BibTeX entry

@PHDTHESIS{200609Fabrice_Caillette,
  AUTHOR={Fabrice Caillette},
  TITLE={Realtime markerless human body tracking},
  SCHOOL={University of Manchester},
  MONTH=Sep,
  YEAR=2006,
  URL={http://www.bmva.org/theses/2006/2006-caillette.pdf},
}

Abstract

The ability to perform efficient human motion tracking is essential in a wide variety of applications such as human-computer interfaces, anthropological studies, entertainment, and surveillance. Markerless human body tracking involves recovering the parameters of a kinematic model from video sequences. This inference problem is made difficult by the noisy and ambiguous nature of camera images. The high dimension ality of the parameter space is also a major challenge, making human-body tracking a very active research area in the computer-vision community. This thesis presents algorithms for real-time human body-tracking based on multiple camera views. A robust volumetric reconstruction technique is first presented, combining shape and colour from multiple views in an hierarchical scheme. Background segmentation and volumetric reconstruction are merged into a single process, with benefits in performance and robustness. The appearance model, used to relate the kinematic parameters to image observations, is composed of Gaussian blobs.

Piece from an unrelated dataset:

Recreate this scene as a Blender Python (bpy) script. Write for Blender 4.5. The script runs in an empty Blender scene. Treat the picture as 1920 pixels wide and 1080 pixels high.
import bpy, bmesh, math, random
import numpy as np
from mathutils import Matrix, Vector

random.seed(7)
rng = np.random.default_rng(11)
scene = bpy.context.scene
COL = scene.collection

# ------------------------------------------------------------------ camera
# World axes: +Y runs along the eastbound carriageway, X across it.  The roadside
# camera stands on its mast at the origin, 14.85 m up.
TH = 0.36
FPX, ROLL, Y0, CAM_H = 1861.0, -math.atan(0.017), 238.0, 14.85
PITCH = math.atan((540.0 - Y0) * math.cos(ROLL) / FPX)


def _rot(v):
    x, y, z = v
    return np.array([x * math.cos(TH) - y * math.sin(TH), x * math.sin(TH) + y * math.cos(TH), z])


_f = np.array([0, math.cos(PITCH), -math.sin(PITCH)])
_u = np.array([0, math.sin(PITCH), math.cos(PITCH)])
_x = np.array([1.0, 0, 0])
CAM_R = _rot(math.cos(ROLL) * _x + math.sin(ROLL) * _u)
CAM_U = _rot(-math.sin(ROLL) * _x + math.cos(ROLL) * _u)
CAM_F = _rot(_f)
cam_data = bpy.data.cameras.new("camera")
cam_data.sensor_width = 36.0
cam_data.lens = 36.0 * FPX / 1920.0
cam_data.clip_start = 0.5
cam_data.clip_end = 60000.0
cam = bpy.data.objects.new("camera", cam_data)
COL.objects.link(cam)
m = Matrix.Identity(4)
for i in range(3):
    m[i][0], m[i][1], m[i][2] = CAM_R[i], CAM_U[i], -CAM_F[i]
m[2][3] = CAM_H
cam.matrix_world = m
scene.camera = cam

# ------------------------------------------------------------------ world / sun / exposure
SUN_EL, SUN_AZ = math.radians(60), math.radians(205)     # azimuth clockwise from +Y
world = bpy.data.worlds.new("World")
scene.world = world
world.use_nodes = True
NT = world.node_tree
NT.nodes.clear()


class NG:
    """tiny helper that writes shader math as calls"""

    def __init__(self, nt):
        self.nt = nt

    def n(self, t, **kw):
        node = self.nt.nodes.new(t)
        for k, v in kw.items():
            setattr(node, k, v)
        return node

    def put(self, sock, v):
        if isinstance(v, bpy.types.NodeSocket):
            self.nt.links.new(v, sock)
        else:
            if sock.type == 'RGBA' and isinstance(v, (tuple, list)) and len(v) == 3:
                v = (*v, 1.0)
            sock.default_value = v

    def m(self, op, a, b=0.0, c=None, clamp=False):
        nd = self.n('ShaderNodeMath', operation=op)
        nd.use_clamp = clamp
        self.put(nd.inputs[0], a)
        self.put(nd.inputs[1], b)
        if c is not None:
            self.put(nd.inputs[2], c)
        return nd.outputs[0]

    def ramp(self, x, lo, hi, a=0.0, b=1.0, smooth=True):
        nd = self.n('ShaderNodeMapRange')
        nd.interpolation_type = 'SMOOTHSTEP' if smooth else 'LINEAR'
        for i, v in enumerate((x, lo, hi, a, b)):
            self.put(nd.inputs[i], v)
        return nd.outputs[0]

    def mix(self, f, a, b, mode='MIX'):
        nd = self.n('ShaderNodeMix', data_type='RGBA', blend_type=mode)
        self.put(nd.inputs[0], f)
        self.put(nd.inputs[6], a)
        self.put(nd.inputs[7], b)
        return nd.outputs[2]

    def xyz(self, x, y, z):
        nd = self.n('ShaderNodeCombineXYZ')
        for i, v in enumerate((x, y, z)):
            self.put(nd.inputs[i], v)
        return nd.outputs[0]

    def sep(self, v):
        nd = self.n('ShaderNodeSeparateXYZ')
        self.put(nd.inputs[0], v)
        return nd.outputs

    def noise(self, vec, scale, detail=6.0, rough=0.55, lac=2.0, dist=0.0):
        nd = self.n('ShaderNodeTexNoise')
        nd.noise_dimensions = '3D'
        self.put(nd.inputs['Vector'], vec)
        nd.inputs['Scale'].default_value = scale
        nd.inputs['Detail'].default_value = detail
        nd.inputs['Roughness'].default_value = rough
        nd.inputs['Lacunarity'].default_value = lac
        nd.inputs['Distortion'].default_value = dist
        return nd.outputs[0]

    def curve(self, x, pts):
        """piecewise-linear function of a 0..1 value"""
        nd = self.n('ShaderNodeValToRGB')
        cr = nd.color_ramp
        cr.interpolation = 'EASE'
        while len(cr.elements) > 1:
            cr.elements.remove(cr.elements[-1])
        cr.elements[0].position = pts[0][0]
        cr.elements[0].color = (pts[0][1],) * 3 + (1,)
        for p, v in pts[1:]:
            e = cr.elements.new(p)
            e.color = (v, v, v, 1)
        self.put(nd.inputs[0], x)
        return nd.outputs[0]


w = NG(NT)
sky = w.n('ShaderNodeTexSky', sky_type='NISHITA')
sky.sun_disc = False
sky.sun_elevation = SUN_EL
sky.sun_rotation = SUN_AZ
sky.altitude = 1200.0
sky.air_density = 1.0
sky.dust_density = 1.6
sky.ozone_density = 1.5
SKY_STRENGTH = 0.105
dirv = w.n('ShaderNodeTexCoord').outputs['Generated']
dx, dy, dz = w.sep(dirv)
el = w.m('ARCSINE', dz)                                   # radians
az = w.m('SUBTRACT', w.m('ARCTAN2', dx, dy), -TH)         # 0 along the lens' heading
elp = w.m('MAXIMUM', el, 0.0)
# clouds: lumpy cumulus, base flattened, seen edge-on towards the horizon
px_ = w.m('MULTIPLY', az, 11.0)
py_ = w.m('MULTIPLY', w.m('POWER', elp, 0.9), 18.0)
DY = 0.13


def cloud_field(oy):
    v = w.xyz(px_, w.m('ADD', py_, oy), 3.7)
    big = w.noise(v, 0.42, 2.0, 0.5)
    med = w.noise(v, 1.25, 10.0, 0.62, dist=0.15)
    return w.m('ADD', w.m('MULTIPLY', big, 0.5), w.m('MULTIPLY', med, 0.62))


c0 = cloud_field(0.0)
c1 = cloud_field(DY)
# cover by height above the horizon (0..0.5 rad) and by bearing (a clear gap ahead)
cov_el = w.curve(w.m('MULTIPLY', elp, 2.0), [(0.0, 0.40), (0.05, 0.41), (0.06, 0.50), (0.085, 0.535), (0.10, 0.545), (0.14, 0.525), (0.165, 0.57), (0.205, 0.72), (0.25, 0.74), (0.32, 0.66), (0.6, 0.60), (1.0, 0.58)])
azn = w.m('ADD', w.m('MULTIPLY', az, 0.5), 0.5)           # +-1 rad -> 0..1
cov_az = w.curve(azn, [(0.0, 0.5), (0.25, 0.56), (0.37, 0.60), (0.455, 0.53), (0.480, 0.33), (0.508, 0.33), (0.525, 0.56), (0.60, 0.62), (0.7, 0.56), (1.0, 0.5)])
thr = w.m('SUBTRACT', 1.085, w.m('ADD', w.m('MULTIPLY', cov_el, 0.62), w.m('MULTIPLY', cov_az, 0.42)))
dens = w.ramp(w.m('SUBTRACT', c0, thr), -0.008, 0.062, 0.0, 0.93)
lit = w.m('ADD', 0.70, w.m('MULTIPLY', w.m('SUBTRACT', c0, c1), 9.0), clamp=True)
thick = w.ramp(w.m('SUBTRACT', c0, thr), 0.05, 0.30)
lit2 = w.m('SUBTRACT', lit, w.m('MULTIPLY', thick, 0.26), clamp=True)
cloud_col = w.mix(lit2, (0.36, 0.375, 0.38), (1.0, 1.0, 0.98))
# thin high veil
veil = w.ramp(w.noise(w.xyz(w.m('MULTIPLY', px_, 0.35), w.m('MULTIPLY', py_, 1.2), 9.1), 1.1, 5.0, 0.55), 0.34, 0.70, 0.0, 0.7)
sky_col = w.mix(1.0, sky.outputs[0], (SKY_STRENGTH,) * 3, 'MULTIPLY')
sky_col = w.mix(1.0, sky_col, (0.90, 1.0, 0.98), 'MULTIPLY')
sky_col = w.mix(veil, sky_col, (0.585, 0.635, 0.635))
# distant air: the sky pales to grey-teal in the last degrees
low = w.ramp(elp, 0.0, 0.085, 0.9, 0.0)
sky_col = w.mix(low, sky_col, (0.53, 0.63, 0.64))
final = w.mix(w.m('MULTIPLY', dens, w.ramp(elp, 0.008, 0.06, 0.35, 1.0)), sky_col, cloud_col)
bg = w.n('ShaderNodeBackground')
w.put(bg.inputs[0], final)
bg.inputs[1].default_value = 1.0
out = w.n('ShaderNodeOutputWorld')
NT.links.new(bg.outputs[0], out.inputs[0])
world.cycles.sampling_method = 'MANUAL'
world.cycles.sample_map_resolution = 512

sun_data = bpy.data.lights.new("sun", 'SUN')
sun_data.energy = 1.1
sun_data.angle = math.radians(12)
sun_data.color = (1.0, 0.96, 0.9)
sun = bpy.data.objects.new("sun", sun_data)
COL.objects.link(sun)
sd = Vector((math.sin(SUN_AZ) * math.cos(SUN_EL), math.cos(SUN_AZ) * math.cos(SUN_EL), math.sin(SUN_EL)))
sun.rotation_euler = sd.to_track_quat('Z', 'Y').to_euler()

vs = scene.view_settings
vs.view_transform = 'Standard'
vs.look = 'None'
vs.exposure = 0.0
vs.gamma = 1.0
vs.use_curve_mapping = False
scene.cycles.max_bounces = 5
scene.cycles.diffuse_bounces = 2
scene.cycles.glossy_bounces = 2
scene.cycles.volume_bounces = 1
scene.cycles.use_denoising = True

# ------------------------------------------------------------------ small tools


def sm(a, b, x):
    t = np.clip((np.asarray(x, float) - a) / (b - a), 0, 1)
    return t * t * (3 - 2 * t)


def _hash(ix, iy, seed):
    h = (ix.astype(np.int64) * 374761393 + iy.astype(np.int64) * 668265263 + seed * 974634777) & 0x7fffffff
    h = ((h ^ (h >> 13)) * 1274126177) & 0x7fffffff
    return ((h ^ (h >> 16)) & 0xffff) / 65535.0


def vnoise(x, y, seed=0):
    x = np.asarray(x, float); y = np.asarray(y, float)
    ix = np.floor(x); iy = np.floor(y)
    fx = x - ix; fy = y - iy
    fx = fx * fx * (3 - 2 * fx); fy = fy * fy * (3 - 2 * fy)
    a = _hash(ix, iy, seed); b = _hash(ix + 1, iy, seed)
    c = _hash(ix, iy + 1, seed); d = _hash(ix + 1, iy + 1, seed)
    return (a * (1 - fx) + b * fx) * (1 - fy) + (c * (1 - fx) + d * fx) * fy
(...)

This blob-based model is automatically acquired from the data, and updated from the reconstructed volume in an Expectation-Maximisation framework. Our first proposed tracking algorithm recovers the pose of the kinematic model directly from the blobs, using a two-steps inverse kinematics procedure. A second proposed method approaches tracking as a Bayesian estimation problem. To guide the propagation of samples in the parameter space, we propose a predictive model based on the combination of local dynamics and learnt variable length Markov models of behaviour. The evaluation of the likelihood of the candidate model configuration is critical for computational efficiency. We propose a novel evaluation procedure based on the relative entropy between mixtures of Gaussian blobs. The robustness and performance of our system are demonstrated on challenging video sequences exhibiting fast and diverse movements.